11 killed in suspected terror raid in Pakistan
Gunmen killed 11 people in southwest Pakistan, officials said on Saturday, with police searching for suspected separatist groups after migrant labourers were singled out for execution.
Police said six gunmen stopped a bus near the city of Naushki in Balochistan province around 8:00 pm on Friday and checked ID cards, abducting nine workers from the eastern region of Punjab.
Their bodies were later found two kilometres from the highway having been “fired upon at point blank range”, senior local police officer Allah Bakhsh said.
The same attackers later fired at a car belonging to a provincial parliamentarian, Bakhsh said. The lawmaker was not in the vehicle, but two people were killed when the car careened into a ditch.
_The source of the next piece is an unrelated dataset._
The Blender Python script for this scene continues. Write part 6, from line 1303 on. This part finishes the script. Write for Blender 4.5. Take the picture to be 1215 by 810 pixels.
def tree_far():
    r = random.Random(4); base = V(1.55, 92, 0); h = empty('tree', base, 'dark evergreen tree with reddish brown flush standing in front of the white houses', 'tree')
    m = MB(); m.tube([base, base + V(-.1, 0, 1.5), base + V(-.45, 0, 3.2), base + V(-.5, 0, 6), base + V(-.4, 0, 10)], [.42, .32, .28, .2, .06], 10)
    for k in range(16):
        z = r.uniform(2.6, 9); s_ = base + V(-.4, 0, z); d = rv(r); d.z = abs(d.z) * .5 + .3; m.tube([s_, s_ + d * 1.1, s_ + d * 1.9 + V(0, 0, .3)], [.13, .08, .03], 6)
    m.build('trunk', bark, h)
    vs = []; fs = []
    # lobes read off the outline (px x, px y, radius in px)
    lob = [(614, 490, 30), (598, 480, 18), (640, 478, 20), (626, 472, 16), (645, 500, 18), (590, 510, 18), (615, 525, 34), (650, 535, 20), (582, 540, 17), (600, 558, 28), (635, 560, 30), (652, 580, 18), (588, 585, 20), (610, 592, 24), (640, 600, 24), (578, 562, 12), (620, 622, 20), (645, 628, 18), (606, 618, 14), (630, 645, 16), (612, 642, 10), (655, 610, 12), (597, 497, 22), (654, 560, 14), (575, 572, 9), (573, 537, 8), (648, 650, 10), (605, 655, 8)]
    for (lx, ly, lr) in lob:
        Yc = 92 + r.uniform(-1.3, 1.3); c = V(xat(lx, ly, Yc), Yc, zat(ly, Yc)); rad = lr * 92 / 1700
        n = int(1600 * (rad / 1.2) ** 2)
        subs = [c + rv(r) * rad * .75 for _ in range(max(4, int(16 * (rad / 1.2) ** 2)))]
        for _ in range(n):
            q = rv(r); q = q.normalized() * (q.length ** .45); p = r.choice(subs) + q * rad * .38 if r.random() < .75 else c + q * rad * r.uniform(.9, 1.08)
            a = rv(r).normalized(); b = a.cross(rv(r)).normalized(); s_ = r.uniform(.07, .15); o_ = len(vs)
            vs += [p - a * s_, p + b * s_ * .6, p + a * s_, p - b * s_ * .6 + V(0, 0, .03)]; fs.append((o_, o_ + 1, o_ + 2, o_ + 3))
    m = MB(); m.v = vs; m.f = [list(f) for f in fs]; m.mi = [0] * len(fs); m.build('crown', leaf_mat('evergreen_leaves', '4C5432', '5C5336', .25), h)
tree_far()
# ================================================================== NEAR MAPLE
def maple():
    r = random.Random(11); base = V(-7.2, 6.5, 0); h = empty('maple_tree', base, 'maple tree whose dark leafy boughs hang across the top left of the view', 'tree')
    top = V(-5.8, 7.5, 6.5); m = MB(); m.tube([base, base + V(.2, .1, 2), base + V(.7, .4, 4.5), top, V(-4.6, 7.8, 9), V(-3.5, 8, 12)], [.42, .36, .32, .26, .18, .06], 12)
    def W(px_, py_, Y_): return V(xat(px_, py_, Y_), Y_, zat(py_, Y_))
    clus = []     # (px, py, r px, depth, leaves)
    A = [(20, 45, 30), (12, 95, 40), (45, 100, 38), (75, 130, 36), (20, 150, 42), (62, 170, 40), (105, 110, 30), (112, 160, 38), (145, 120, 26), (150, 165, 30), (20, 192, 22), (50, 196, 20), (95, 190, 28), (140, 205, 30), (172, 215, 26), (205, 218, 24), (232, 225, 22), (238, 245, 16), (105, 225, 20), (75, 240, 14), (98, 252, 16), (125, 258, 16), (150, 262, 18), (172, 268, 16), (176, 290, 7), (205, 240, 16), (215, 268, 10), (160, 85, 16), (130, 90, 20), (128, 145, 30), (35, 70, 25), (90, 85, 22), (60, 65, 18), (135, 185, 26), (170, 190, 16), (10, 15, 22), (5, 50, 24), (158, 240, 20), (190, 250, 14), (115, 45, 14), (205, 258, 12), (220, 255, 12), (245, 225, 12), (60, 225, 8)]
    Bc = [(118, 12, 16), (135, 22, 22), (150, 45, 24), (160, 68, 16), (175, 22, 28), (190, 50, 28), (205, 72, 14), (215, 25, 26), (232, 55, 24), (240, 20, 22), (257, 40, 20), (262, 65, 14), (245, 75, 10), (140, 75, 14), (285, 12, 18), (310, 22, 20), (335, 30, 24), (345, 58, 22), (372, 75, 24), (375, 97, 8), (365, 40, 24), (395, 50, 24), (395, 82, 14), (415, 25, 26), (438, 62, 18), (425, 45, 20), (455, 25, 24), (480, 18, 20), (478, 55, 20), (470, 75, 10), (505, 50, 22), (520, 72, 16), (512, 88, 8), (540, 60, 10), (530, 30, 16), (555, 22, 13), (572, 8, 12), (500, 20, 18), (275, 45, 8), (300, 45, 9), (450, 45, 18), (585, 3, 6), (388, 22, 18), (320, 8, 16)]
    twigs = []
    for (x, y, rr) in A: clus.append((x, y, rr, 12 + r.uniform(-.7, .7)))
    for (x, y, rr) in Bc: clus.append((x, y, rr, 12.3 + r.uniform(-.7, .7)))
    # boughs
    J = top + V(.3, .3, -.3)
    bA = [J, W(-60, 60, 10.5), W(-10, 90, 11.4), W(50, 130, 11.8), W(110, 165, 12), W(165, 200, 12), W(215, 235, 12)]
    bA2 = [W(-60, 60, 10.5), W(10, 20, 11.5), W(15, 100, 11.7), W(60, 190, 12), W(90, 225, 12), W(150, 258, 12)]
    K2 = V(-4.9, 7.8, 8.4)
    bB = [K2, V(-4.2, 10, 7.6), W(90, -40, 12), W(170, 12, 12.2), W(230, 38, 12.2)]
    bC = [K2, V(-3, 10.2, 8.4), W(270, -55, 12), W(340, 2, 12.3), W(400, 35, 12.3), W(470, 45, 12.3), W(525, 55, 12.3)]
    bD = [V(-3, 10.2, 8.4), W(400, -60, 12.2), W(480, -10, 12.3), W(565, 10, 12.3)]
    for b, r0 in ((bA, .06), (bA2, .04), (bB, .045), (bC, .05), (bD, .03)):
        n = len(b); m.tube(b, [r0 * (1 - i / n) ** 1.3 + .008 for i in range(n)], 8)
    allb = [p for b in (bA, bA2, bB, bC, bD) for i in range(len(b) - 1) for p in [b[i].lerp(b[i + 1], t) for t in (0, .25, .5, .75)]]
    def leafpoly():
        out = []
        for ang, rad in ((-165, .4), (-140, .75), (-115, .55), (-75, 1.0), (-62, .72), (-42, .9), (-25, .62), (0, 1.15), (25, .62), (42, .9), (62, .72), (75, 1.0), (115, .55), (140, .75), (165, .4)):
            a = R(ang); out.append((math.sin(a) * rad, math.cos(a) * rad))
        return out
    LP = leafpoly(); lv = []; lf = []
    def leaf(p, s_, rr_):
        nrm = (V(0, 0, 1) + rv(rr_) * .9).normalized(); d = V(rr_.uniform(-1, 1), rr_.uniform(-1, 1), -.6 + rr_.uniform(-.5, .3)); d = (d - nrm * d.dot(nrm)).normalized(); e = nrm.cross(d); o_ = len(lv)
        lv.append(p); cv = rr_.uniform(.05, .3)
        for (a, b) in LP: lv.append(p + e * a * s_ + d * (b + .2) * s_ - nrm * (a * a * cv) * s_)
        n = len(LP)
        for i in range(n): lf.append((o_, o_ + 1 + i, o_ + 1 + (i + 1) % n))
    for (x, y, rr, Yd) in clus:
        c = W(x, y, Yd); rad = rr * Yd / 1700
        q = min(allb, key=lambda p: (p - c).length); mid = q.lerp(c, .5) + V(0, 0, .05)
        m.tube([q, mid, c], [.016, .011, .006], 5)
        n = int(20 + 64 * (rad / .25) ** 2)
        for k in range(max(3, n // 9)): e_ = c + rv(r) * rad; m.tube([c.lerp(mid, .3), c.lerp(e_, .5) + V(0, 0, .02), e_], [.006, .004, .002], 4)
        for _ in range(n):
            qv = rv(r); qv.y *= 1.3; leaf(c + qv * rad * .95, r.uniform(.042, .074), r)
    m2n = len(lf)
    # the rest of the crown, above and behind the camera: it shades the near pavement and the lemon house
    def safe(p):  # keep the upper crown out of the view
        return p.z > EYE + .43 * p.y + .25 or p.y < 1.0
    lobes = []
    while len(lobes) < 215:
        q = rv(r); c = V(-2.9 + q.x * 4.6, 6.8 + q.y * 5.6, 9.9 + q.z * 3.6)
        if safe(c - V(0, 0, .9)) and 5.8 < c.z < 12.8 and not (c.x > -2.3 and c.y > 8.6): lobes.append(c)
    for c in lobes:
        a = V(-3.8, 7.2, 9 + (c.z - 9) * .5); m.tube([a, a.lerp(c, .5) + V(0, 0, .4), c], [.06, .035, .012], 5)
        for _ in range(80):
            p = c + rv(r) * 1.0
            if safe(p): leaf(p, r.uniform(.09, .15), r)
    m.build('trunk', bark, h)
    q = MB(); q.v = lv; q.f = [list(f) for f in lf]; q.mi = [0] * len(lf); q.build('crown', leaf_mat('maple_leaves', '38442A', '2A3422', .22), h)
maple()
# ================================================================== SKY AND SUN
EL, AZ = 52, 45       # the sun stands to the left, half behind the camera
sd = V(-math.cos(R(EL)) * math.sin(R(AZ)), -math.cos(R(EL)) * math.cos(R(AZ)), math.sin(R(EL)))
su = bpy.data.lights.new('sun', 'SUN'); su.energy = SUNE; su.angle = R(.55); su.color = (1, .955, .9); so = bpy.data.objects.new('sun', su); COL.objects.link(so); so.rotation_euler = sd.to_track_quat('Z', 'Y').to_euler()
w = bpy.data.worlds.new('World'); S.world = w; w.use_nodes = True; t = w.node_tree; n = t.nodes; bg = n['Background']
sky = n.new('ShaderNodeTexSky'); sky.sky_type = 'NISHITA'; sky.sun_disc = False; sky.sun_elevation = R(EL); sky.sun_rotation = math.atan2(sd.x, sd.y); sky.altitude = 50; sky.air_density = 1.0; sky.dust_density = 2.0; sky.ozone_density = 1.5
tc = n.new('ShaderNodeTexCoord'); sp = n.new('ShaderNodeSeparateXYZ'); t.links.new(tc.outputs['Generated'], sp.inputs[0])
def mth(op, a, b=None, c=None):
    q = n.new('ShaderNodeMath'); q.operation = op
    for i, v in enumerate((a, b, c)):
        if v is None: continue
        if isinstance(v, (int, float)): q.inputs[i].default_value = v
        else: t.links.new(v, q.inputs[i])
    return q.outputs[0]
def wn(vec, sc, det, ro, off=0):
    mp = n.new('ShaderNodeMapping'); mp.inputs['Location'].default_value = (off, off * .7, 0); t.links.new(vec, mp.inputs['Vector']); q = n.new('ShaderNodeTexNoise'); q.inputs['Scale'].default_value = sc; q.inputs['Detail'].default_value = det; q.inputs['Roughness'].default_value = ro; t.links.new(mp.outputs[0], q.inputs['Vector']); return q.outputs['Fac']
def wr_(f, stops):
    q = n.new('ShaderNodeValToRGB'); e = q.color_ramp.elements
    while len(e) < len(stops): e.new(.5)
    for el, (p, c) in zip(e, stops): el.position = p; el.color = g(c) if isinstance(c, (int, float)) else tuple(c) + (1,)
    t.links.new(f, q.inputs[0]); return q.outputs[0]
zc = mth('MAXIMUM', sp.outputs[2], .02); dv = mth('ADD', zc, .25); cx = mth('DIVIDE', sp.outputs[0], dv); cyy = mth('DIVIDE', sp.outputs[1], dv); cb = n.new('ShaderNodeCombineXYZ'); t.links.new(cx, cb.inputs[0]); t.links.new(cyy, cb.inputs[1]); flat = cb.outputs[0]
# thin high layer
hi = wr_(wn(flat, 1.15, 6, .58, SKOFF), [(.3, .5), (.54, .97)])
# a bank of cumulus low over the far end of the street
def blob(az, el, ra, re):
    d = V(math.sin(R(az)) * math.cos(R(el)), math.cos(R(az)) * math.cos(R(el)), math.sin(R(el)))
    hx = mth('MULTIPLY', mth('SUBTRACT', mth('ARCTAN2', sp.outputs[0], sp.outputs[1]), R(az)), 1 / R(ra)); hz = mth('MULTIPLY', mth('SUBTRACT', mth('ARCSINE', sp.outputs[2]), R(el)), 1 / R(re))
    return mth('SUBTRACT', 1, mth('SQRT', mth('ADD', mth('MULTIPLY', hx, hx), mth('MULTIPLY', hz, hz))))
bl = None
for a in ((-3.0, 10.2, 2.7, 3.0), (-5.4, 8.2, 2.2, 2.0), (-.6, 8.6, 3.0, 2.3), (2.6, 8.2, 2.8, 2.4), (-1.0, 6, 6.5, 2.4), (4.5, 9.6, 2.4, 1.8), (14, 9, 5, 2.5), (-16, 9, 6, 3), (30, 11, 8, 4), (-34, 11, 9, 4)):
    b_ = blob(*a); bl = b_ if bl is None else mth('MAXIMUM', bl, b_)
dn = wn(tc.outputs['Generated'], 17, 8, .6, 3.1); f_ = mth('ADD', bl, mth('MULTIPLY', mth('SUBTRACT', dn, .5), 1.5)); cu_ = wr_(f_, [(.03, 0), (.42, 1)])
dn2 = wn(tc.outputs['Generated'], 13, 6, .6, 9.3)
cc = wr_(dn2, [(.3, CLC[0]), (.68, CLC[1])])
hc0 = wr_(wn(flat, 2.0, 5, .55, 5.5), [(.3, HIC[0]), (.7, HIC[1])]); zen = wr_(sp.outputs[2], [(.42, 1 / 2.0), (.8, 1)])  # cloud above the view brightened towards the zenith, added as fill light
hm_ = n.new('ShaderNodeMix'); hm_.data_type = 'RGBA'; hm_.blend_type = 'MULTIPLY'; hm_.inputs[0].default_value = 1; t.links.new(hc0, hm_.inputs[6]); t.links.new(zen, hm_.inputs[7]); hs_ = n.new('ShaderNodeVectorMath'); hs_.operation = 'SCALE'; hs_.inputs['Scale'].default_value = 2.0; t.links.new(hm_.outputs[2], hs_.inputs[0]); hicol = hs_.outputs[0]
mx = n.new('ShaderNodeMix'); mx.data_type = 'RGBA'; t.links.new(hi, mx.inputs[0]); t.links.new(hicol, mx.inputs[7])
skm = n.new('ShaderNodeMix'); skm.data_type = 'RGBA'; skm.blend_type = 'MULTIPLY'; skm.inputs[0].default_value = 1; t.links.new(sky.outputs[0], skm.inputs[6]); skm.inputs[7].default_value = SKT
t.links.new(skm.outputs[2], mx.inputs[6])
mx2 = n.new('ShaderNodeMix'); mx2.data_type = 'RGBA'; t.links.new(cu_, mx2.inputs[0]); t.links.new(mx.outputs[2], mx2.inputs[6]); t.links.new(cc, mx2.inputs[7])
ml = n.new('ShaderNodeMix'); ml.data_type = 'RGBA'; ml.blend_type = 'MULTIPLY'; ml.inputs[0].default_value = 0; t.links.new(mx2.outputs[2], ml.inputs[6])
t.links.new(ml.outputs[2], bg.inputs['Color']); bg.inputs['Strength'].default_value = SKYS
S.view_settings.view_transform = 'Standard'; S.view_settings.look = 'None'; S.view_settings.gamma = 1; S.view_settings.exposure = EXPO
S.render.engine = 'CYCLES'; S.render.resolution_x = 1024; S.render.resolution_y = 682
Witness Tahir Hussain — who was travelling with the larger group of victims — said that “a group of gunmen blockaded the highway, forcing the bus to stop”.
“They asked which one of us were Punjabi,” the 50-yearold said. “Those who were accompanying families were spared.”
“They took the others with them at gunpoint,” he added. “After a while, we heard gunshots from a distance.”
Senior Naushki district administration official Habibullah Musakhail said that “police and paramilitary forces started combing the area for the arrest of the attackers”. “But the attackers have managed to flee the area this time,” he said, also confirming the death toll.
Groups have in the past targeted ethnic Punjabis and Sindhis from elsewhere in Pakistan, as well as foreign energy firms they believe are exploiting the region without sharing its riches.
Punjabis are the largest ethnic group in Pakistan, and are perceived to dominate the ranks of the military locked in a battle to quash Balochistan’s armed factions.
Witness Zahid Imran, 46, said that when gunmen boarded the bus they berated the abducted travellers, saying: “You Punjabis kill our children, get up and come with us.”